Na realidade da periferia, a rotina com o coronavírus está ainda mais apertada, mas a expressão audiovisual reverte em certo conforto, segundo esclarece o realizador. “Estamos tentando evitar sair de casa, e ficamos junto com familiares. Meu trabalho tem sido forte, em termos de conscientização. As pessoas das favelas têm necessidades básicas e as coisas só acontecem se, de fato, elas forem trabalhar. Quando falamos em trabalhar: falamos de pegar BRT cheio, trem e metrô cheios. A apreensão é de quando isso vai chegar na gente. Tentamos alertar de tudo, por meio das redes sociais”, comenta. Presidindo a ONG Os Arteiros, o cineasta garante atuação massiva, falando de prevenção: “Temos um trabalho com potencial para ajudar as pessoas”, sintetiza.
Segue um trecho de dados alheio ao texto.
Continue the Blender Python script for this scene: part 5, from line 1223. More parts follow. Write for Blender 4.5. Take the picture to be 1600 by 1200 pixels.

Pelas artes, mobilizado com a realização do longa 5x Pacificação (2012), Felha desbaratou parte do confronto que vincula “segurança lúdica e imaginária abraçada pela sociedade (a outra ponta da problemática)”. Um dos fundadores da Cufa (Central Única das Favelas), ele conta que “fez barulho”, na implantação do núcleo audiovisual. Na Rede Globo, respondeu por alguns roteiros do programa Esquenta. Em Pacificação, por escolha, Rodrigo Felha abordou o tema da Polícia.
Isso porque, um dia antes de partir para Cannes (França), em que apresentaria outro filme, quando seguia para jantar comemorativo, o diretor foi abordado por policial que quis “abaixar a calça dele”, para realizar uma revista. “Não houve diálogo, e sim o constrangimento. Daí, quis entender (no Pacificação) o pensamento da polícia em relação à favela. Temos uma política de segurança defasada, absolutamente. É um trabalho de troca de vidas por apreensões de drogas. O governador, com os policiais, troca nossas vidas pela apreensão de um fuzil”, conclui.